Data provided:
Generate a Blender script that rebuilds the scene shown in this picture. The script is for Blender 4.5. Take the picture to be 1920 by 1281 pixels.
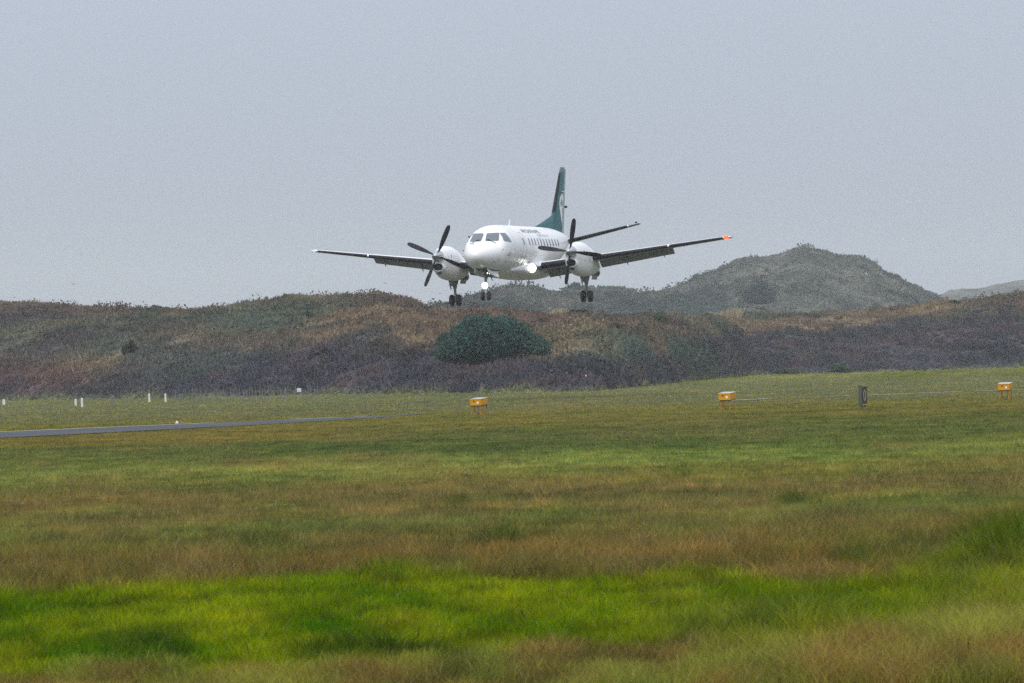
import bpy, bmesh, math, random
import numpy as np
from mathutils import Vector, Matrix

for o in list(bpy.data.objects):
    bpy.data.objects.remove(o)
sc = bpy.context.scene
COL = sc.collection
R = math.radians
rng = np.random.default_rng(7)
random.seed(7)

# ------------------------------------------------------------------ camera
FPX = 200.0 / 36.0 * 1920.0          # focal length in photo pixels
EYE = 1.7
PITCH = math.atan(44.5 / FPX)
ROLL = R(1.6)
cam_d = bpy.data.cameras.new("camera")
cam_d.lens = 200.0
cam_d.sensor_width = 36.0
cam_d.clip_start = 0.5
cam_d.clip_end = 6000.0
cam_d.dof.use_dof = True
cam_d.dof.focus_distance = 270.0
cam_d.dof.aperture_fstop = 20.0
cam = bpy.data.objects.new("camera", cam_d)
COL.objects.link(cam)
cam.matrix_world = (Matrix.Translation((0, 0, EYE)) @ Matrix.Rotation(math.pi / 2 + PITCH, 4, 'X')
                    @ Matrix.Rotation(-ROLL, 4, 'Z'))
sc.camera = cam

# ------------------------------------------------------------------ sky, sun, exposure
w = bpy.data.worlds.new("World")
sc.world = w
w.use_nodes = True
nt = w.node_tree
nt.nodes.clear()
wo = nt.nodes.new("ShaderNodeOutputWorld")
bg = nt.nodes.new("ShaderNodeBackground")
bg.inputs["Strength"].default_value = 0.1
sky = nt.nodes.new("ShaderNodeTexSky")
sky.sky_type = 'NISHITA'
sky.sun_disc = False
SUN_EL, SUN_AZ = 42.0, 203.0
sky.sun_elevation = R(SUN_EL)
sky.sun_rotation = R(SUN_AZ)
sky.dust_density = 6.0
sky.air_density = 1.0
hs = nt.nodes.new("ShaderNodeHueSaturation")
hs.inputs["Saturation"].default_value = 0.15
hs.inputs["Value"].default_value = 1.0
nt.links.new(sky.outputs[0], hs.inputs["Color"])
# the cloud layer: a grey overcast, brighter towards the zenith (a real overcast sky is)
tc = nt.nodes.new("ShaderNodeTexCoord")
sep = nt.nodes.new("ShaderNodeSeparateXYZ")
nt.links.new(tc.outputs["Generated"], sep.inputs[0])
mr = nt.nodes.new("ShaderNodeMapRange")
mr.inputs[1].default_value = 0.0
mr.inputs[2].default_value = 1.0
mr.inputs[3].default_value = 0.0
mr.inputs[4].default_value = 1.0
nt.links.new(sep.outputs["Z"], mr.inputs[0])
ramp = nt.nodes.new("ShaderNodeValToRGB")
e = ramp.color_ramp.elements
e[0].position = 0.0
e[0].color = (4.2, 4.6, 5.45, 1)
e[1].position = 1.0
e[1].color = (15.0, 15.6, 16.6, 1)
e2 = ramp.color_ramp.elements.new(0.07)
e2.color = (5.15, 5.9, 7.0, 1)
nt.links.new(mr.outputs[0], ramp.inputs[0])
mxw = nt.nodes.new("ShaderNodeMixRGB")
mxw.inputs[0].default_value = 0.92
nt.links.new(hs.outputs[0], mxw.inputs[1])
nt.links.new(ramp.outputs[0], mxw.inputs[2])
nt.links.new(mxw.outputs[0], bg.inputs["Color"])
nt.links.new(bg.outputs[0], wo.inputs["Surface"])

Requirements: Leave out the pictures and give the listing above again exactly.

Complete answer:
Generate a Blender script that rebuilds the scene shown in this picture. The script is for Blender 4.5. Take the picture to be 1920 by 1281 pixels.
import bpy, bmesh, math, random
import numpy as np
from mathutils import Vector, Matrix

for o in list(bpy.data.objects):
    bpy.data.objects.remove(o)
sc = bpy.context.scene
COL = sc.collection
R = math.radians
rng = np.random.default_rng(7)
random.seed(7)

# ------------------------------------------------------------------ camera
FPX = 200.0 / 36.0 * 1920.0          # focal length in photo pixels
EYE = 1.7
PITCH = math.atan(44.5 / FPX)
ROLL = R(1.6)
cam_d = bpy.data.cameras.new("camera")
cam_d.lens = 200.0
cam_d.sensor_width = 36.0
cam_d.clip_start = 0.5
cam_d.clip_end = 6000.0
cam_d.dof.use_dof = True
cam_d.dof.focus_distance = 270.0
cam_d.dof.aperture_fstop = 20.0
cam = bpy.data.objects.new("camera", cam_d)
COL.objects.link(cam)
cam.matrix_world = (Matrix.Translation((0, 0, EYE)) @ Matrix.Rotation(math.pi / 2 + PITCH, 4, 'X')
                    @ Matrix.Rotation(-ROLL, 4, 'Z'))
sc.camera = cam

# ------------------------------------------------------------------ sky, sun, exposure
w = bpy.data.worlds.new("World")
sc.world = w
w.use_nodes = True
nt = w.node_tree
nt.nodes.clear()
wo = nt.nodes.new("ShaderNodeOutputWorld")
bg = nt.nodes.new("ShaderNodeBackground")
bg.inputs["Strength"].default_value = 0.1
sky = nt.nodes.new("ShaderNodeTexSky")
sky.sky_type = 'NISHITA'
sky.sun_disc = False
SUN_EL, SUN_AZ = 42.0, 203.0
sky.sun_elevation = R(SUN_EL)
sky.sun_rotation = R(SUN_AZ)
sky.dust_density = 6.0
sky.air_density = 1.0
hs = nt.nodes.new("ShaderNodeHueSaturation")
hs.inputs["Saturation"].default_value = 0.15
hs.inputs["Value"].default_value = 1.0
nt.links.new(sky.outputs[0], hs.inputs["Color"])
# the cloud layer: a grey overcast, brighter towards the zenith (a real overcast sky is)
tc = nt.nodes.new("ShaderNodeTexCoord")
sep = nt.nodes.new("ShaderNodeSeparateXYZ")
nt.links.new(tc.outputs["Generated"], sep.inputs[0])
mr = nt.nodes.new("ShaderNodeMapRange")
mr.inputs[1].default_value = 0.0
mr.inputs[2].default_value = 1.0
mr.inputs[3].default_value = 0.0
mr.inputs[4].default_value = 1.0
nt.links.new(sep.outputs["Z"], mr.inputs[0])
ramp = nt.nodes.new("ShaderNodeValToRGB")
e = ramp.color_ramp.elements
e[0].position = 0.0
e[0].color = (4.2, 4.6, 5.45, 1)
e[1].position = 1.0
e[1].color = (15.0, 15.6, 16.6, 1)
e2 = ramp.color_ramp.elements.new(0.07)
e2.color = (5.15, 5.9, 7.0, 1)
nt.links.new(mr.outputs[0], ramp.inputs[0])
mxw = nt.nodes.new("ShaderNodeMixRGB")
mxw.inputs[0].default_value = 0.92
nt.links.new(hs.outputs[0], mxw.inputs[1])
nt.links.new(ramp.outputs[0], mxw.inputs[2])
nt.links.new(mxw.outputs[0], bg.inputs["Color"])
nt.links.new(bg.outputs[0], wo.inputs["Surface"])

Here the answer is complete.